Take the lines of the data below from the very first through the line containing "scene.camera = cam" and output them exactly, pictures excluded.

---- Given data

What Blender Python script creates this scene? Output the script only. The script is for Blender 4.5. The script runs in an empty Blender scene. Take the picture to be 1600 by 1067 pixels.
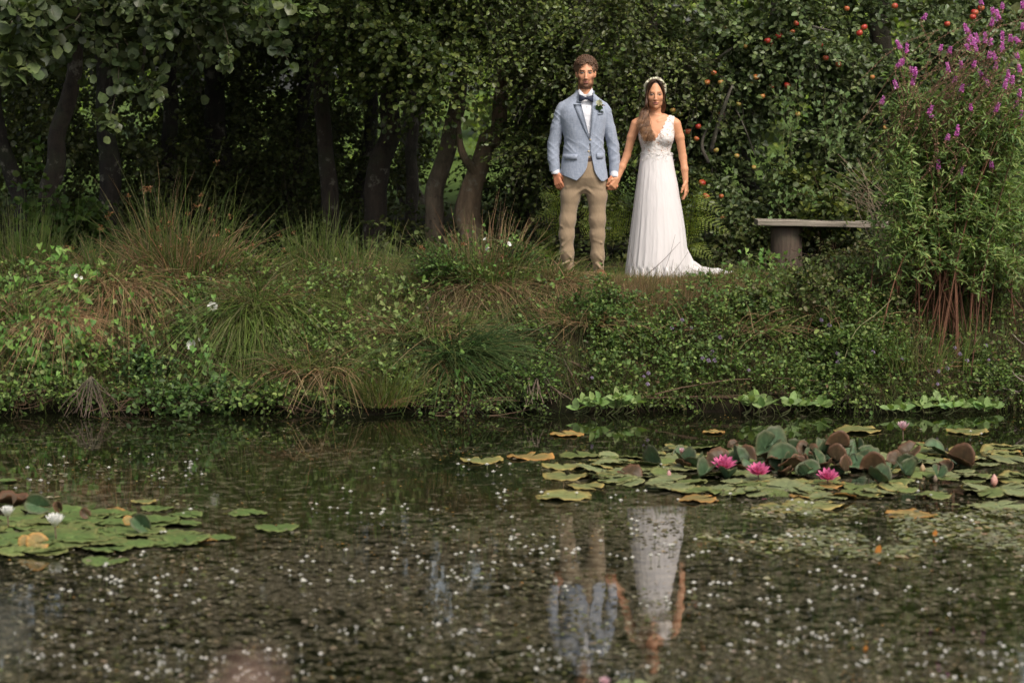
import bpy, math, random
import numpy as np
from mathutils import Vector, Matrix

# ---------------------------------------------------------------- camera, sky, sun, exposure
scene = bpy.context.scene
COL = scene.collection
FPX = 4000.0                       # focal length in photo pixels (1600 wide)
HCAM = 2.45
PITCH = math.atan(402.5/4000.0)
cd = bpy.data.cameras.new('camera'); cam = bpy.data.objects.new('camera', cd); COL.objects.link(cam)
cam.location = (0, 0, HCAM); cam.rotation_euler = (math.pi/2-PITCH, 0, 0)
cd.sensor_width = 36; cd.lens = 90; cd.clip_start = 0.1; cd.clip_end = 600
cd.dof.use_dof = True; cd.dof.focus_distance = 21.0; cd.dof.aperture_fstop = 2.5
scene.camera = cam

SUN_EL, SUN_AZ = math.radians(50), math.radians(146)     # azimuth from +Y towards +X
w = bpy.data.worlds.new("World"); scene.world = w; w.use_nodes = True
nt = w.node_tree; bg = nt.nodes['Background']
sky = nt.nodes.new('ShaderNodeTexSky'); sky.sky_type = 'NISHITA'; sky.sun_disc = False
sky.sun_elevation = SUN_EL; sky.sun_rotation = SUN_AZ; sky.air_density = 1.3; sky.dust_density = 4.0; sky.ozone_density = 0.6
hs = nt.nodes.new('ShaderNodeHueSaturation'); hs.inputs['Saturation'].default_value = .42   # thin white cloud over the blue
nt.links.new(sky.outputs[0], hs.inputs['Color']); nt.links.new(hs.outputs[0], bg.inputs[0]); bg.inputs[1].default_value = 0.14
sd = bpy.data.lights.new('sun', 'SUN'); sun = bpy.data.objects.new('sun', sd); COL.objects.link(sun)
sd.energy = 1.8; sd.angle = math.radians(15); sd.color = (1.0, 0.90, 0.78)
sdir = Vector((math.sin(SUN_AZ)*math.cos(SUN_EL), math.cos(SUN_AZ)*math.cos(SUN_EL), math.sin(SUN_EL)))
sun.rotation_euler = sdir.to_track_quat('Z', 'Y').to_euler(); sun.location = (5, -10, 20)
scene.view_settings.view_transform = 'Standard'; scene.view_settings.look = 'None'
scene.view_settings.gamma = 1; scene.view_settings.exposure = 0.5
scene.cycles.max_bounces = 6; scene.cycles.diffuse_bounces = 3; scene.cycles.glossy_bounces = 3
scene.cycles.transmission_bounces = 3; scene.cycles.use_denoising = True
scene.cycles.caustics_reflective = False; scene.cycles.caustics_refractive = False
scene.cycles.sample_clamp_indirect = 4

# ---------------------------------------------------------------- helpers
R = np.random.RandomState(7)
def P(px, py, Y):
    """world point at distance Y seen at photo pixel (px,py)"""
    u = (px-800)/FPX; v = (533.5-py)/FPX
    dy = math.cos(PITCH)+v*math.sin(PITCH); dz = -math.sin(PITCH)+v*math.cos(PITCH)
    t = Y/dy
    return np.array((u*t, Y, HCAM+dz*t))
def W(px, py, z=0.0):
    """world point on the level z seen at photo pixel"""
    u = (px-800)/FPX; v = (533.5-py)/FPX
    dy = math.cos(PITCH)+v*math.sin(PITCH); dz = -math.sin(PITCH)+v*math.cos(PITCH)
    t = (z-HCAM)/dz
    return np.array((u*t, dy*t, z))

def tag(o, label=None, cat=None, group=None, kind=None):
    if label: o['label'] = label
    if cat: o['category'] = cat
    if group: o['group'] = group
    if kind: o['kind'] = kind
    return o
def empty(name, loc, label, cat, group=None):
    o = bpy.data.objects.new(name, None); COL.objects.link(o); o.location = loc
    o.empty_display_size = 0.1
    return tag(o, label, cat, group)

class MB:
    """collects vertices, polygons and per-vertex albedo; builds ONE mesh object"""
    def __init__(s): s.v=[]; s.c=[]; s.f=[]; s.n=0
    def add(s, v, faces, col=None):
        v = np.asarray(v, np.float32).reshape(-1,3)
        s.v.append(v)
        if col is None: col=(0.5,0.5,0.5)
        col = np.asarray(col, np.float32)
        if col.ndim==1: col = np.repeat(col[None],len(v),0)
        s.c.append(col[:, :3])
        s.f.append(np.asarray(faces, np.int64)+s.n); s.n += len(v)
    def addpoly(s, v, idx, col=None):
        s.add(v, np.array([idx]), col)
    def build(s, name, mat, parent=None, smooth=True, offset=None):
        v = np.concatenate(s.v) if s.v else np.zeros((0,3),np.float32)
        c = np.concatenate(s.c)
        off = np.zeros(3) if offset is None else np.asarray(offset)
        if parent is not None and offset is None:
            p = parent
            while p is not None:
                off = off+np.array(p.location); p = p.parent
        v = v-off.astype(np.float32)
        me = bpy.data.meshes.new(name)
        me.vertices.add(len(v)); me.vertices.foreach_set('co', v.ravel())
        li=[]; ls=[]; cur=0
        for f in s.f:
            k=f.shape[1]; li.append(f.ravel()); ls.append(cur+np.arange(len(f))*k); cur+=f.size
        li=np.concatenate(li).astype(np.int32); ls=np.concatenate(ls).astype(np.int32)
        me.loops.add(len(li)); me.loops.foreach_set('vertex_index', li)
        me.polygons.add(len(ls)); me.polygons.foreach_set('loop_start', ls)
        me.polygons.foreach_set('use_smooth', np.full(len(ls), smooth, dtype=bool))
        me.update(calc_edges=True); me.validate()
        a = me.color_attributes.new('Col','FLOAT_COLOR','POINT')
        c4 = np.ones((len(v),4),np.float32); c4[:,:3]=c
        a.data.foreach_set('color', c4.ravel())
        me.materials.append(mat)
        o = bpy.data.objects.new(name, me); COL.objects.link(o)
        if parent is not None:
            o.parent = parent
        elif offset is not None: o.location = tuple(offset)
        return o

def norm(a):
    return a/np.maximum(np.linalg.norm(a,axis=-1,keepdims=True),1e-9)

def hashn(ix,iy,iz,seed):
    n = (ix*374761393 + iy*668265263 + iz*2147483647//7 + seed*1274126177) & 0xffffffff
    n = ((n ^ (n>>13))*1274126177) & 0xffffffff
    n = n ^ (n>>16)
    return (n & 0xffff)/65535.0
def vnoise(x,y,z=0.0,seed=0):
    x=np.asarray(x,np.float64); y=np.asarray(y,np.float64)+0*x; z=np.asarray(z,np.float64)+0*x; x=x+0*y
    x0=np.floor(x).astype(np.int64); y0=np.floor(y).astype(np.int64); z0=np.floor(z).astype(np.int64)
    fx=x-x0; fy=y-y0; fz=z-z0
    fx=fx*fx*(3-2*fx); fy=fy*fy*(3-2*fy); fz=fz*fz*(3-2*fz)
    r=0
    for dx in (0,1):
        for dy in (0,1):
            for dz in (0,1):
                r=r+hashn(x0+dx,y0+dy,z0+dz,seed)*(fx if dx else 1-fx)*(fy if dy else 1-fy)*(fz if dz else 1-fz)
    return r
def fbm(x,y,z=0.0,seed=0,o=3):
    r=0;a=.5
    for i in range(o):
        r=r+a*vnoise(np.asarray(x)*2**i,np.asarray(y)*2**i,np.asarray(z)*2**i,seed+i); a*=.5
    return r

# ---------------------------------------------------------------- materials
def newmat(name):
    m = bpy.data.materials.new(name); m.use_nodes=True
    return m, m.node_tree, m.node_tree.nodes['Principled BSDF']
def coordn(nt, scale=1.0):
    t=nt.nodes.new('ShaderNodeTexCoord'); mp=nt.nodes.new('ShaderNodeMapping')
    nt.links.new(t.outputs['Object'],mp.inputs[0])
    mp.inputs['Scale'].default_value=(scale,)*3 if not hasattr(scale,'__len__') else scale
    return mp.outputs[0]
def noise_n(nt, co, scale, detail=4, rough=.6):
    n=nt.nodes.new('ShaderNodeTexNoise'); n.inputs['Scale'].default_value=scale
    n.inputs['Detail'].default_value=detail; n.inputs['Roughness'].default_value=rough
    nt.links.new(co,n.inputs['Vector']); return n.outputs['Fac']
def ramp_n(nt, fac, stops):
    r=nt.nodes.new('ShaderNodeValToRGB'); nt.links.new(fac,r.inputs[0])
    e=r.color_ramp.elements
    while len(e)<len(stops): e.new(.5)
    for k,(p,c) in enumerate(stops):
        e[k].position=p; e[k].color=(*c,1) if hasattr(c,'__len__') else (c,c,c,1)
    return r.outputs[0]
def mixc(nt, a, b, fac, mode='MIX'):
    m=nt.nodes.new('ShaderNodeMix'); m.data_type='RGBA'; m.blend_type=mode
    for s,v in ((m.inputs[6],a),(m.inputs[7],b)):
        if hasattr(v,'is_output') or hasattr(v,'node'): nt.links.new(v,s)
        else: s.default_value=(*v,1)
    if hasattr(fac,'node'): nt.links.new(fac,m.inputs[0])
    else: m.inputs[0].default_value=fac
    return m.outputs[2]
def bump_n(nt, h, strength, dist, bsdf):
    b=nt.nodes.new('ShaderNodeBump'); b.inputs['Strength'].default_value=strength; b.inputs['Distance'].default_value=dist
    nt.links.new(h,b.inputs['Height']); nt.links.new(b.outputs[0],bsdf.inputs['Normal'])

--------

* Output for this task *
What Blender Python script creates this scene? Output the script only. The script is for Blender 4.5. The script runs in an empty Blender scene. Take the picture to be 1600 by 1067 pixels.
import bpy, math, random
import numpy as np
from mathutils import Vector, Matrix

# ---------------------------------------------------------------- camera, sky, sun, exposure
scene = bpy.context.scene
COL = scene.collection
FPX = 4000.0                       # focal length in photo pixels (1600 wide)
HCAM = 2.45
PITCH = math.atan(402.5/4000.0)
cd = bpy.data.cameras.new('camera'); cam = bpy.data.objects.new('camera', cd); COL.objects.link(cam)
cam.location = (0, 0, HCAM); cam.rotation_euler = (math.pi/2-PITCH, 0, 0)
cd.sensor_width = 36; cd.lens = 90; cd.clip_start = 0.1; cd.clip_end = 600
cd.dof.use_dof = True; cd.dof.focus_distance = 21.0; cd.dof.aperture_fstop = 2.5
scene.camera = cam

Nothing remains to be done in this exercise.